Opinion
March 19, 1992
Appeal from the Supreme Court, New York County (William J. Davis, J.).
The court properly denied Stephen Bobrow's motion to dismiss Betty Bobrow's claims based upon loans, payable on demand, made more than six years prior to commencement of the action, since she alleged the Statute of Limitations had been tolled by part payment (see, Morris Demolition Co. v Board of Educ., 40 N.Y.2d 516, 521). This claim of part payment and the circumstances surrounding the February 14, 1977 assignment create triable issues of material fact barring summary judgment. (Sillman v Twentieth Century-Fox Film Corp., 3 N.Y.2d 395.) For these very same reasons, the court committed no error in permitting Betty Bobrow leave to amend, so as to assert her counterclaims based upon additional loans, more than six years prior to commencement of the action. Also, there is sufficient evidence in the record to create a triable issue as to whether Stephen Bobrow had individually guaranteed or was the beneficiary of certain loans made to corporate entities, so as to render him personally liable thereon (supra).

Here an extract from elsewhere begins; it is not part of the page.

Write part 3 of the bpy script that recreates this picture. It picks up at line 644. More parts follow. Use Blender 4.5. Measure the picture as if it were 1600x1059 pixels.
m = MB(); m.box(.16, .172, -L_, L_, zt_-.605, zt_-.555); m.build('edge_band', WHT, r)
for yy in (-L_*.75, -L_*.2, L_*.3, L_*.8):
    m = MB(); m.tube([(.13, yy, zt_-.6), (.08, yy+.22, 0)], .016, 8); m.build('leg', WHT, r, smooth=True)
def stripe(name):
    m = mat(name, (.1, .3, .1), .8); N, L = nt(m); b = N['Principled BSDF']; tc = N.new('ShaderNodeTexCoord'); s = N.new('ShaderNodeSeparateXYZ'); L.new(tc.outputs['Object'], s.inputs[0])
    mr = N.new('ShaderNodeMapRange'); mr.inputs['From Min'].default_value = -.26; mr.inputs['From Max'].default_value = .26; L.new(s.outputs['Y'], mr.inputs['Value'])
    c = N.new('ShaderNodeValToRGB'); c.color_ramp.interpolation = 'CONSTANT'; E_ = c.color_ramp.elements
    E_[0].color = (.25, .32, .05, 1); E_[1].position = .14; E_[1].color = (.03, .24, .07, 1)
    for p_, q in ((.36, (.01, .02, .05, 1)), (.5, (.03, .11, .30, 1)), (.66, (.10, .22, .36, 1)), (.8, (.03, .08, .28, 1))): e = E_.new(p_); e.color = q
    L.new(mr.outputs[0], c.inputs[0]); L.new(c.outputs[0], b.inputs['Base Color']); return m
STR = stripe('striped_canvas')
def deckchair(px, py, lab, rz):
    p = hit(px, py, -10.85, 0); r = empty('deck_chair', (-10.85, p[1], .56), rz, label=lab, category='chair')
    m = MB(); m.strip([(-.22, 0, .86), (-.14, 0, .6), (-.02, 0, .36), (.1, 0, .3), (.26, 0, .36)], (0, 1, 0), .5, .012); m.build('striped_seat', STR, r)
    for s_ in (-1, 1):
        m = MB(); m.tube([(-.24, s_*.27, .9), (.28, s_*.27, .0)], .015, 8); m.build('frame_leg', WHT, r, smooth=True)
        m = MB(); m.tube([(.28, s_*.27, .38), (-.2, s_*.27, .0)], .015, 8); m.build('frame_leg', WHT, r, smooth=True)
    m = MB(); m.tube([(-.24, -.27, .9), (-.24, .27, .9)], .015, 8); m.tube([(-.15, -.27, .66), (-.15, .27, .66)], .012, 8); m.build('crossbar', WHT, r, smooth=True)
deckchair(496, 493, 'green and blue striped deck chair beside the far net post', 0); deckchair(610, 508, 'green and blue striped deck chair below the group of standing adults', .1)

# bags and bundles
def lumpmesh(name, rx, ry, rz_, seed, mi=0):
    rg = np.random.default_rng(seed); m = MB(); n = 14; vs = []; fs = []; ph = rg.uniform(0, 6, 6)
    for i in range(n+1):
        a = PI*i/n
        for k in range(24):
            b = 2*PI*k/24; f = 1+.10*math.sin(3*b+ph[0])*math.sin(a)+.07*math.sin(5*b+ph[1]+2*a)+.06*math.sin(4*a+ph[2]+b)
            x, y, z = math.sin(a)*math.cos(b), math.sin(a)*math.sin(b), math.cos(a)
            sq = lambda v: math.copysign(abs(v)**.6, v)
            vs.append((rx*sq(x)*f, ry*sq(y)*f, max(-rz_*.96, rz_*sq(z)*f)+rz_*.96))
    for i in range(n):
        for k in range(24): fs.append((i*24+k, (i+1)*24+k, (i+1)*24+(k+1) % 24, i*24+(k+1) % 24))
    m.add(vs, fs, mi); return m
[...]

We reject any suggestion that dictum contained in a prior order granting Stephen Bobrow's motion to appoint a receiver for the family partnership, constituted law of the case with respect to his claim for partnership distributions, since the prior order was not a judicial determination of the merits of his claim (see, Martin v City of Cohoes, 37 N.Y.2d 162, 165).
Concur — Sullivan, J.P., Wallach, Asch, Kassal and Rubin, JJ.